Dans ce paquet « commerce », la Commission européenne a annoncé en particulier de nouvelles mesures pour plus de transparence. Elle a décidé que seraient désormais systématiquement publiées toutes ses recommandations concernant des directives de négociation en vue de la conclusion d'accords commerciaux, ce qu'on appelle les « mandats de négociation ». Cette décision générale a trouvé une première application immédiate avec la publication des projets de mandats pour la négociation d'accords commerciaux avec l'Australie et la Nouvelle-Zélande. C'est une avancée considérable. De même, la commission a publié des études d'impact ex-ante approfondies, malheureusement seulement en langue anglaise.
Dans le même sens, la Commission a annoncé la création d'un groupe consultatif sur les accords commerciaux de l'Union. Réunissant syndicats, organisations d'employeurs, organisations de consommateurs et autres organisations non gouvernementales, ce groupe aura pour fonction de favoriser le dialogue avec la société civile.
Enfin, sur la question du règlement des différends entre investisseurs et États, le paquet « commerce » de septembre 2017 comprend une recommandation au Conseil en vue de lancer les négociations pour aboutir à la mise en place de ce tribunal multilatéral qui devra être permanent, indépendant, prévisible car doté d'une jurisprudence cohérente et qui permette enfin de faire appel des décisions.
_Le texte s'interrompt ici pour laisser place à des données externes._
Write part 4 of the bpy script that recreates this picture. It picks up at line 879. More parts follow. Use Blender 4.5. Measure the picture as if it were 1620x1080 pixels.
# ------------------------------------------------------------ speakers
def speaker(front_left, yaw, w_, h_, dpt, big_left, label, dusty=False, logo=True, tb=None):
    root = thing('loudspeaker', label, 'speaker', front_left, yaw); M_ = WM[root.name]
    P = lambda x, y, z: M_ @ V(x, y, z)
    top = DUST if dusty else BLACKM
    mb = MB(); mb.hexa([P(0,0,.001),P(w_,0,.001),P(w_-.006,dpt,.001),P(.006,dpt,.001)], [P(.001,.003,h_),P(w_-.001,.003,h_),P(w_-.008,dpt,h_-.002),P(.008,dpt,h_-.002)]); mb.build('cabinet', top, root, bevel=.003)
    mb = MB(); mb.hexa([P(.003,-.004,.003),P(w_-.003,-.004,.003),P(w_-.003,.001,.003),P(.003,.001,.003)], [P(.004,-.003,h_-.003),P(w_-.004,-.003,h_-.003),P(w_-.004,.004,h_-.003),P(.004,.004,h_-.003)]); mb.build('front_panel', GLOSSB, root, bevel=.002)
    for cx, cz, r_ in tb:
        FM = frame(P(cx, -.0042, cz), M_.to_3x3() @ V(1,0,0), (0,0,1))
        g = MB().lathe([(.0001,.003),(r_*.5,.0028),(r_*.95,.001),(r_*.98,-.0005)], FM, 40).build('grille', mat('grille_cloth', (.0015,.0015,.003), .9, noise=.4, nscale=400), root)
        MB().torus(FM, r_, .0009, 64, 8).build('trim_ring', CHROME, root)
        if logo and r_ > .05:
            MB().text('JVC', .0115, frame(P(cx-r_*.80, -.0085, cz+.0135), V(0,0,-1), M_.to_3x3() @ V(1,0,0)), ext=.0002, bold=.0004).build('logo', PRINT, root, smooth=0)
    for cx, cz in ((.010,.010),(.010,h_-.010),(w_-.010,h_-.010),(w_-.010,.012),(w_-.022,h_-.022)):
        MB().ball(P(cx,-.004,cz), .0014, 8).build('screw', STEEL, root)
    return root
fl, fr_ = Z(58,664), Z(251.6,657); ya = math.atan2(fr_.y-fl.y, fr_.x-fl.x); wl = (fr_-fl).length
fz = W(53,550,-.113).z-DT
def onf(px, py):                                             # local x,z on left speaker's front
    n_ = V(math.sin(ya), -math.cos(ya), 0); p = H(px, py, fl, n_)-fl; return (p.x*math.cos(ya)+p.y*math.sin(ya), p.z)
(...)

La proposition de résolution prend acte de cette décision de la Commission européenne, mais elle demande que, dans l'attente de la mise en place du tribunal multilatéral, soient conclus des accords séparés et concomitants instituant un système juridictionnel des investissements sur le modèle du CETA. Elle recommande également de créer un pont juridique entre le règlement des différends en matière d'investissement et le chapitre « développement durable » des futurs accords -pont juridique qui pourrait prendre la forme d'un mécanisme d'interprétation conjointe garantissant le droit des États à réguler dans le domaine du développement durable. Nous devons soutenir cette demande, car il est important de créer un système juridictionnel transparent dans l'attente de la mise en place effective du tribunal multilatéral.
Au total, cette proposition de résolution me paraît à la fois complète et pertinente dans le fond comme dans la forme. J'appelle évidemment la commission des affaires économiques à l'approuver Je vous proposerai simplement d'adopter deux amendements visant à renforcer le dispositif proposé, notamment en introduisant dans le texte l'idée d'une évaluation de l'impact s'appuyant sur la notion d'enveloppe globale.